Saturday, December 10, 2011

This Week in Texas Methodist History December 10

Methodist Preacher Debates Universalist at Farmersville, December 8, 1873

In the 19th century Texas Methodist preachers often participated in public debates with representatives of other denominations. A favorite topic was infant baptism vs. adult baptism. As Adventism became more popular, debates on whether the Sabbath should be observed on Saturday or Sunday occurred. One recurring debate theme was the doctrine of universal salvation, and on at least one occasion the Methodist preacher’s debate opponent was a Universalist preacher. The Universalist Church was all but non-existent in Texas in 1873. The Universalist Register for 1874 listed only one congregation in Texas, a congregation of 50 members in Sand Fly, Bastrop County, led by the Rev. Marmaduke Gardner. The Register reported that Gardner held services once per month. It also reported four other Universalist travelling preachers in Texas.

At least one Universalist missionary the Rev. Elisha Darnielle participated in a debate in Texas over the tenets of his religion as early as 1873. On December 8 of that year, Darnielle, a missionary from Fayetteville, Arkansas, began a four-day debate with the Methodist preacher at Farmersville, H. C. Rogers.
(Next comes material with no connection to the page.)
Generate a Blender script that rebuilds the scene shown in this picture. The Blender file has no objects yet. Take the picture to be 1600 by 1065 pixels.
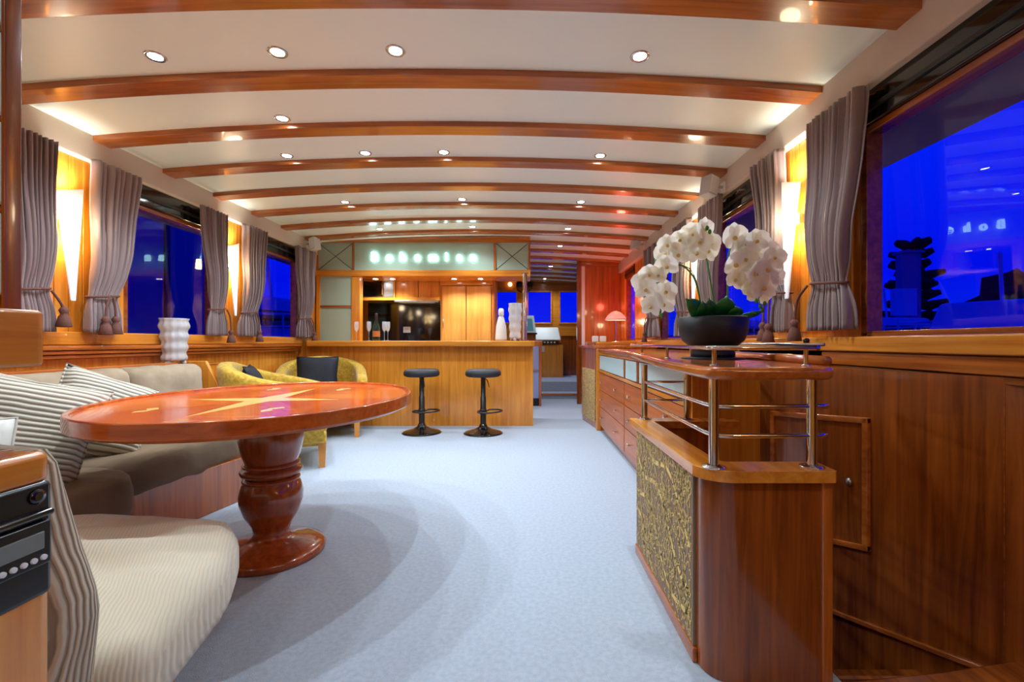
import bpy, bmesh, math, random
from mathutils import Vector, Matrix, noise as mnoise
PI = math.pi
random.seed(7)
sc = bpy.context.scene
C = sc.collection

# ------------------------------------------------------------------ camera, world, exposure
EYE, FX = 1.0, 711.0
cd = bpy.data.cameras.new('camera'); cam = bpy.data.objects.new('camera', cd); C.objects.link(cam)
cam.location = (0, 0, EYE); cam.rotation_euler = (PI/2, 0, 0)
cd.sensor_width = 36; cd.lens = FX/1600*36
cd.shift_x = -22/1600; cd.shift_y = 2.5/1600
cd.clip_start = 0.02; cd.clip_end = 500
sc.camera = cam
vs = sc.view_settings
vs.view_transform = 'Standard'; vs.look = 'None'; vs.gamma = 1; vs.use_curve_mapping = False
vs.exposure = 0.38

w = bpy.data.worlds.new('dusk_sky'); sc.world = w; w.use_nodes = True
nt = w.node_tree; nt.nodes.clear()
def wn(t): return nt.nodes.new(t)
tc = wn('ShaderNodeTexCoord'); sep = wn('ShaderNodeSeparateXYZ'); rmp = wn('ShaderNodeValToRGB')
bg = wn('ShaderNodeBackground'); out = wn('ShaderNodeOutputWorld')
nt.links.new(tc.outputs['Generated'], sep.inputs[0]); nt.links.new(sep.outputs['Z'], rmp.inputs[0])
el = rmp.color_ramp.elements
el[0].position = 0.0; el[0].color = (0.0, 0.016, 0.78, 1)
el[1].position = 0.6; el[1].color = (0.0, 0.004, 0.55, 1)
e = el.new(0.12); e.color = (0.0, 0.004, 0.78, 1)
e = el.new(0.3); e.color = (0.0, 0.012, 0.88, 1)
nt.links.new(rmp.outputs[0], bg.inputs[0]); bg.inputs[1].default_value = 0.85
nt.links.new(bg.outputs[0], out.inputs[0])

SPOT_W = 36.0
SPOT_COL = (0.78, 0.91, 1.0)
UP_W = 6.5

# ------------------------------------------------------------------ materials
def S(r, g, b):
    f = lambda c: (c/255/12.92) if c/255 <= .04045 else ((c/255+.055)/1.055)**2.4
    return (f(r), f(g), f(b), 1)
def newmat(name):
    m = bpy.data.materials.new(name); m.use_nodes = True
    return m, m.node_tree, m.node_tree.nodes['Principled BSDF']
def plain(name, col, rough=.5, metal=0, coat=0, sheen=0, bump=None, var=0):
    m, t, b = newmat(name)
    b.inputs['Base Color'].default_value = col
    b.inputs['Roughness'].default_value = rough; b.inputs['Metallic'].default_value = metal
    b.inputs['Coat Weight'].default_value = coat; b.inputs['Coat Roughness'].default_value = .06
    if sheen: b.inputs['Sheen Weight'].default_value = sheen; b.inputs['Sheen Roughness'].default_value = .4
    if bump or var:
        c = t.nodes.new('ShaderNodeTexCoord'); n = t.nodes.new('ShaderNodeTexNoise')
        n.inputs['Scale'].default_value = bump[0] if bump else 6; n.inputs['Detail'].default_value = 5
        t.links.new(c.outputs['Object'], n.inputs['Vector'])
        if bump:
            bp = t.nodes.new('ShaderNodeBump'); bp.inputs['Strength'].default_value = bump[1]; bp.inputs['Distance'].default_value = bump[2]
            t.links.new(n.outputs['Fac'], bp.inputs['Height']); t.links.new(bp.outputs[0], b.inputs['Normal'])
        if var:
            n2 = t.nodes.new('ShaderNodeTexNoise'); n2.inputs['Scale'].default_value = var[0]; n2.inputs['Detail'].default_value = 3
            t.links.new(c.outputs['Object'], n2.inputs['Vector'])
            r = t.nodes.new('ShaderNodeValToRGB'); r.color_ramp.elements[0].position = .35; r.color_ramp.elements[1].position = .65
            r.color_ramp.elements[0].color = var[1]; r.color_ramp.elements[1].color = col
            t.links.new(n2.outputs['Fac'], r.inputs[0]); t.links.new(r.outputs[0], b.inputs['Base Color'])
    return m
def wood(name, light, dark, axis='z', rough=.25, coat=.5, scale=1.0):
    m, t, b = newmat(name)
    c = t.nodes.new('ShaderNodeTexCoord'); mp = t.nodes.new('ShaderNodeMapping')
    s = {'x': (1.3, 26, 26), 'y': (26, 1.3, 26), 'z': (26, 26, 1.3)}[axis]
    mp.inputs['Scale'].default_value = [v*scale for v in s]
    n = t.nodes.new('ShaderNodeTexNoise'); n.inputs['Scale'].default_value = 1.0; n.inputs['Detail'].default_value = 7
    n.inputs['Roughness'].default_value = .62; n.inputs['Distortion'].default_value = .6
    r = t.nodes.new('ShaderNodeValToRGB')
    r.color_ramp.elements[0].position = .30; r.color_ramp.elements[0].color = dark
    r.color_ramp.elements[1].position = .68; r.color_ramp.elements[1].color = light
    n2 = t.nodes.new('ShaderNodeTexNoise'); n2.inputs['Scale'].default_value = 1.7; n2.inputs['Detail'].default_value = 2
    hs = t.nodes.new('ShaderNodeHueSaturation'); mr = t.nodes.new('ShaderNodeMapRange')
    mr.inputs['To Min'].default_value = .72; mr.inputs['To Max'].default_value = 1.28
    L = t.links.new
    L(c.outputs['Object'], mp.inputs[0]); L(mp.outputs[0], n.inputs['Vector']); L(n.outputs['Fac'], r.inputs[0])
    L(c.outputs['Object'], n2.inputs['Vector']); L(n2.outputs['Fac'], mr.inputs['Value']); L(mr.outputs[0], hs.inputs['Value'])
    L(r.outputs[0], hs.inputs['Color']); L(hs.outputs[0], b.inputs['Base Color'])
    b.inputs['Roughness'].default_value = rough; b.inputs['Coat Weight'].default_value = coat; b.inputs['Coat Roughness'].default_value = .05
    bp = t.nodes.new('ShaderNodeBump'); bp.inputs['Strength'].default_value = .06; bp.inputs['Distance'].default_value = .002
    L(n.outputs['Fac'], bp.inputs['Height']); L(bp.outputs[0], b.inputs['Normal'])
    return m
def emit(name, col, s):
    m, t, b = newmat(name)
    b.inputs['Base Color'].default_value = (0, 0, 0, 1)
    b.inputs['Emission Color'].default_value = col; b.inputs['Emission Strength'].default_value = s
    return m
def pane_mat(name, tint=(1, 1, 1, 1)):
    m = bpy.data.materials.new(name); m.use_nodes = True; t = m.node_tree; t.nodes.clear()
    o = t.nodes.new('ShaderNodeOutputMaterial'); mx = t.nodes.new('ShaderNodeMixShader'); f = t.nodes.new('ShaderNodeFresnel')
    tr = t.nodes.new('ShaderNodeBsdfTransparent'); g = t.nodes.new('ShaderNodeBsdfGlossy')
    f.inputs['IOR'].default_value = 1.45; g.inputs['Roughness'].default_value = 0.0; tr.inputs[0].default_value = tint
    ge = t.nodes.new('ShaderNodeNewGeometry'); iv = t.nodes.new('ShaderNodeMath'); iv.operation = 'SUBTRACT'; iv.inputs[0].default_value = 1.0
    mu = t.nodes.new('ShaderNodeMath'); mu.operation = 'MULTIPLY'
    t.links.new(ge.outputs['Backfacing'], iv.inputs[1]); t.links.new(iv.outputs[0], mu.inputs[0]); t.links.new(f.outputs[0], mu.inputs[1])
    t.links.new(mu.outputs[0], mx.inputs[0]); t.links.new(tr.outputs[0], mx.inputs[1]); t.links.new(g.outputs[0], mx.inputs[2])
    t.links.new(mx.outputs[0], o.inputs[0]); return m
def stripes(name, c1, c2, axis, freq, dist=1.0, strength=.8, rough=.9, rot=0):
    m, t, b = newmat(name)
    c = t.nodes.new('ShaderNodeTexCoord'); wv = t.nodes.new('ShaderNodeTexWave'); wv.wave_type = 'BANDS'; wv.bands_direction = axis
    wv.inputs['Scale'].default_value = freq; wv.inputs['Distortion'].default_value = dist; wv.inputs['Detail'].default_value = 1
    wv.inputs['Detail Scale'].default_value = .6
    r = t.nodes.new('ShaderNodeValToRGB'); r.color_ramp.elements[0].color = c2; r.color_ramp.elements[1].color = c1
    r.color_ramp.elements[0].position = .12; r.color_ramp.elements[1].position = .45
    bp = t.nodes.new('ShaderNodeBump'); bp.inputs['Strength'].default_value = strength; bp.inputs['Distance'].default_value = .006
    L = t.links.new
    mp = t.nodes.new('ShaderNodeMapping'); mp.inputs['Rotation'].default_value = (0, 0, rot)
    L(c.outputs['Object'], mp.inputs[0]); L(mp.outputs[0], wv.inputs['Vector']); L(wv.outputs['Fac'], r.inputs[0]); L(r.outputs[0], b.inputs['Base Color'])
    L(wv.outputs['Fac'], bp.inputs['Height']); L(bp.outputs[0], b.inputs['Normal'])
    b.inputs['Roughness'].default_value = rough; b.inputs['Sheen Weight'].default_value = .3
    return m

M = {}
M['teak_z'] = wood('teak_vertical', S(232, 156, 54), S(196, 112, 28), 'z')
M['teak_x'] = wood('teak_crosswise', S(232, 156, 56), S(196, 112, 30), 'x')
M['teak_y'] = wood('teak_lengthwise', S(232, 156, 54), S(196, 110, 28), 'y')
M['cherry_x'] = wood('cherry_beam', S(190, 112, 44), S(142, 74, 22), 'x', .25, .5)
M['cherry_y'] = wood('cherry_lengthwise', S(200, 112, 40), S(146, 70, 20), 'y', .22, .6)
M['cherry_z'] = wood('cherry_vertical', S(196, 108, 38), S(140, 66, 18), 'z', .22, .5)
M['drawer'] = wood('drawer_front', S(206, 112, 44), S(160, 76, 24), 'y', .35, .2)
M['table_rim'] = wood('table_rim', S(200, 98, 38), S(156, 64, 20), 'x', .16, .5)
M['mahog_z'] = wood('mahogany_vertical', S(164, 86, 28), S(106, 48, 12), 'z', .2, .45)
M['mahog_y'] = wood('mahogany_lengthwise', S(166, 88, 28), S(110, 50, 14), 'y', .2, .5)
M['table'] = wood('table_veneer', S(240, 128, 44), S(206, 88, 24), 'x',.16, .22)
M['table2'] = wood('table_veneer_dark', S(226, 104, 38), S(186, 68, 22), 'y',.16, .22)
M['turned'] = wood('turned_cherry', S(176, 82, 30), S(130, 52, 16), 'z', .2, .6)
M['inlay'] = wood('maple_inlay', S(255, 226, 140), S(244, 204, 112), 'y',.16, .22)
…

Although the debate lasted four days, there were only two propositions:

Proposition #1: The Scriptures teach the final holiness and happiness of all mankind.
Proposition #2: The Scriptures teach that a portion of mankind will suffer endless punishment.

As rails linked Texas to the northern and Midwestern United States, immigrants from those regions came to Texas and Universalists were able to establish more churches. In 1891, there were enough Texas Universalists to form a state association. The Register for 1897 lists the Rev. C. H. Rogers as president of that association which numbered 620 members in 31 parishes. In 1961 the Universalist Church of America consolidated with the American Unitarian Association. The on-line directory of the Unitarian Universalist Association lists 49 fellowships in Texas.